Wednesday, April 4, 2018

Three Questions About Smart Irrigation Technology

April is Water Conservation Month in Florida. A large part of using water efficiently day to day includes outdoor water-use. Next week UF-ABE Professor and Extension Specialist Dr. Michael Dukes is participating in an irrigation technology training in collaboration with Tampa Bay Water and Florida Irrigation Society. Dr. Dukes’ team is usually involved in several of these technology trainings every year. To mark the initial event of 2018, he agreed to answer three preview questions for IrriGator.

Register
What is exciting right now in the world of smart irrigation technology?
MD: There are many options. There are over 800 models of weather-based (evapotranspiration, ET) controllers that have the EPA WaterSense label. Soil moisture sensor (SMS) based controllers don’t yet have a label but there are several of those on the market as well. Exciting new developments are that many ET controllers have remote connectivity. Some are completely controlled by your smartphone. These devices offer many features. Unfortunately, most haven’t been tested in Florida and I understand from field reports that not all are adapted to our climate with intense local rainfall. We always recommend some sort of on-site rain sensor such as an expanding disk rain sensor.


I often find practicioners view weather-based and soil sensor-based irrigation technology as rival options. How do you address this perspective?   
MD: They can be seen this way, but each have their place. I believe the advantage of the SMS is that it integrates rainfall to control the system. Not all ET systems do this well (see previous comment). On the other hand for a one sensor SMS system, the location of the SMS is critical since it controls whether the system irrigates or not.

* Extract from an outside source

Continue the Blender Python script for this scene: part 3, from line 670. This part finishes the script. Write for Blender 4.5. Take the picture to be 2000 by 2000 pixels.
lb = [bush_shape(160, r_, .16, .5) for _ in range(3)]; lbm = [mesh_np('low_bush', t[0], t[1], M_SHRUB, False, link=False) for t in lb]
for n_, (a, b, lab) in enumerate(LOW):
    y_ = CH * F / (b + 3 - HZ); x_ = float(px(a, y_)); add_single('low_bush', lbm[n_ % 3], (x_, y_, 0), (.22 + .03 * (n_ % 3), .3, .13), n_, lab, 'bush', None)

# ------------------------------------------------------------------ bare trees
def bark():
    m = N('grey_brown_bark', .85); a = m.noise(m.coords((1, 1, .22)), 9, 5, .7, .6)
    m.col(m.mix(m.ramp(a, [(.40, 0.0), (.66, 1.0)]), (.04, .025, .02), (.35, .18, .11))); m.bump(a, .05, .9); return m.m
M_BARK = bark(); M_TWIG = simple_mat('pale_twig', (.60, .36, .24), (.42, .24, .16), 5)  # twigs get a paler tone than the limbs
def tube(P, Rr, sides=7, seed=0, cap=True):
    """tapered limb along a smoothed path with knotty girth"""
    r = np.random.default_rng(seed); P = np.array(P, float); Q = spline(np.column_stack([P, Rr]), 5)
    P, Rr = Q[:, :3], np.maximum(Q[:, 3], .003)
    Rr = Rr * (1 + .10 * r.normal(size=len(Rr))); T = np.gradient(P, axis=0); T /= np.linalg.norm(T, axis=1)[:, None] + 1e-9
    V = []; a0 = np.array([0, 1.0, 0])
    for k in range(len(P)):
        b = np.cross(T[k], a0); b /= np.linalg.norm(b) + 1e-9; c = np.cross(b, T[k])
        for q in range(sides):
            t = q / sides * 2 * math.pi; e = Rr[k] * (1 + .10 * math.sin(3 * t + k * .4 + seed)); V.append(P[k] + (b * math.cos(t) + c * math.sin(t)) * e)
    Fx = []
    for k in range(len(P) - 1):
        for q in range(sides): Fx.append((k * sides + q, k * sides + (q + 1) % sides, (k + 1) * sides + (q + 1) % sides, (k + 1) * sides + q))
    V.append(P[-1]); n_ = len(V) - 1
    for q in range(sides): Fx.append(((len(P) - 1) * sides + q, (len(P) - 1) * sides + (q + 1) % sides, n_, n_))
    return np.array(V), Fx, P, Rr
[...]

Your group does several trainings like this during the year, what can an attendee expect at the April event?
MD: We’ll review how smart controllers work, both ET and SMS, and why water conservation is important, and some things to be aware of on how to properly install these devices. We’ll also introduce other types of conservation devices such as pressure regulating spray heads, check valves and flow reduction - technologies such as pressure regulation that aren’t new but in the case of pressure regulation a new EPA WaterSense label is available. We are relying on vendors to present hands-on for their particular products.